>> start Source excerpt
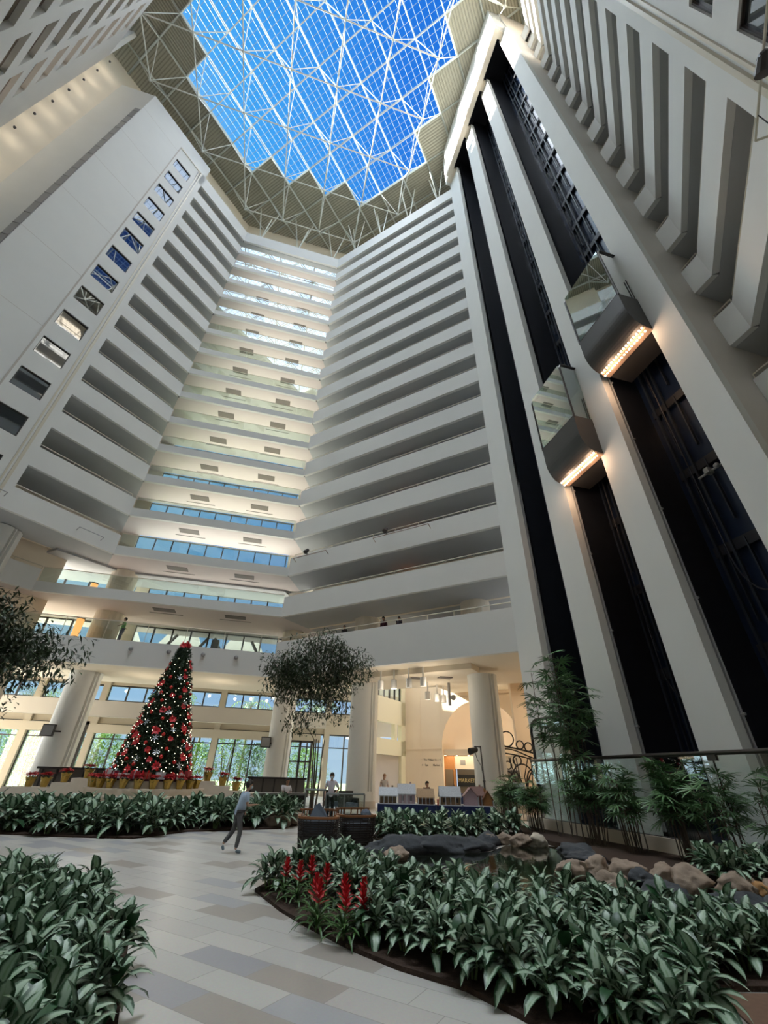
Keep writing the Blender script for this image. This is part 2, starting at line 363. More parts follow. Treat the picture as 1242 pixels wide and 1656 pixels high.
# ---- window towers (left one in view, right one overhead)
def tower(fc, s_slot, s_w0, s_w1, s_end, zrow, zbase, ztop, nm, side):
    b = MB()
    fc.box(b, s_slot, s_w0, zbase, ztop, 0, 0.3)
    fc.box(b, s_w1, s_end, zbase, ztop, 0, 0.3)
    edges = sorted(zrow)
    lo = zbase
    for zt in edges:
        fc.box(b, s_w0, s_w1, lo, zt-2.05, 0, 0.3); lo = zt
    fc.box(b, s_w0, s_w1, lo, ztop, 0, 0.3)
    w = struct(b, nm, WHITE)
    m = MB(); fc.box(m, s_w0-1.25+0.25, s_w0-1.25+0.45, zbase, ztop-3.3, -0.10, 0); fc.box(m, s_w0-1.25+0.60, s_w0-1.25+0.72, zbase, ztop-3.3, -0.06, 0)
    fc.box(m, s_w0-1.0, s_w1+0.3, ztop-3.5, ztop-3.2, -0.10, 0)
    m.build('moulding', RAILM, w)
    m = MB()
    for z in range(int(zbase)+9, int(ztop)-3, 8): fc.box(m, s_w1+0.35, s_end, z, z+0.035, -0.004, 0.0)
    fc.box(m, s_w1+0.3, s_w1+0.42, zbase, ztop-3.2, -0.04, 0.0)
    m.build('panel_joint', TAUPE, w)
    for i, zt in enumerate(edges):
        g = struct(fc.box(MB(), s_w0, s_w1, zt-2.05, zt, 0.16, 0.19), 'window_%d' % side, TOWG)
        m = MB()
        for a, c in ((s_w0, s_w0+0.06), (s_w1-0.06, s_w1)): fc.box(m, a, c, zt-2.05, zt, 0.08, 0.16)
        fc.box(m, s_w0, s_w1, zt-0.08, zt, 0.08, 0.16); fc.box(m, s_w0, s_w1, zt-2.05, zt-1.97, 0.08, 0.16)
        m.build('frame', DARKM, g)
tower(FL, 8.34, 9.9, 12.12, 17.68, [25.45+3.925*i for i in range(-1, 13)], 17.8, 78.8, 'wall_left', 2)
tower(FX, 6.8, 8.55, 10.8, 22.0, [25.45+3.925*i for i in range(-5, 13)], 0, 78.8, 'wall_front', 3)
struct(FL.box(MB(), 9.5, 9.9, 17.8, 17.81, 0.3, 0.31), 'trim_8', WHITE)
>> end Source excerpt
* [Prompt] Copy out the whole listing exactly, and don't carry over any pictures.

* [Task answer]
Keep writing the Blender script for this image. This is part 2, starting at line 363. More parts follow. Treat the picture as 1242 pixels wide and 1656 pixels high.
# ---- window towers (left one in view, right one overhead)
def tower(fc, s_slot, s_w0, s_w1, s_end, zrow, zbase, ztop, nm, side):
    b = MB()
    fc.box(b, s_slot, s_w0, zbase, ztop, 0, 0.3)
    fc.box(b, s_w1, s_end, zbase, ztop, 0, 0.3)
    edges = sorted(zrow)
    lo = zbase
    for zt in edges:
        fc.box(b, s_w0, s_w1, lo, zt-2.05, 0, 0.3); lo = zt
    fc.box(b, s_w0, s_w1, lo, ztop, 0, 0.3)
    w = struct(b, nm, WHITE)
    m = MB(); fc.box(m, s_w0-1.25+0.25, s_w0-1.25+0.45, zbase, ztop-3.3, -0.10, 0); fc.box(m, s_w0-1.25+0.60, s_w0-1.25+0.72, zbase, ztop-3.3, -0.06, 0)
    fc.box(m, s_w0-1.0, s_w1+0.3, ztop-3.5, ztop-3.2, -0.10, 0)
    m.build('moulding', RAILM, w)
    m = MB()
    for z in range(int(zbase)+9, int(ztop)-3, 8): fc.box(m, s_w1+0.35, s_end, z, z+0.035, -0.004, 0.0)
    fc.box(m, s_w1+0.3, s_w1+0.42, zbase, ztop-3.2, -0.04, 0.0)
    m.build('panel_joint', TAUPE, w)
    for i, zt in enumerate(edges):
        g = struct(fc.box(MB(), s_w0, s_w1, zt-2.05, zt, 0.16, 0.19), 'window_%d' % side, TOWG)
        m = MB()
        for a, c in ((s_w0, s_w0+0.06), (s_w1-0.06, s_w1)): fc.box(m, a, c, zt-2.05, zt, 0.08, 0.16)
        fc.box(m, s_w0, s_w1, zt-0.08, zt, 0.08, 0.16); fc.box(m, s_w0, s_w1, zt-2.05, zt-1.97, 0.08, 0.16)
        m.build('frame', DARKM, g)
tower(FL, 8.34, 9.9, 12.12, 17.68, [25.45+3.925*i for i in range(-1, 13)], 17.8, 78.8, 'wall_left', 2)
tower(FX, 6.8, 8.55, 10.8, 22.0, [25.45+3.925*i for i in range(-5, 13)], 0, 78.8, 'wall_front', 3)
struct(FL.box(MB(), 9.5, 9.9, 17.8, 17.81, 0.3, 0.31), 'trim_8', WHITE)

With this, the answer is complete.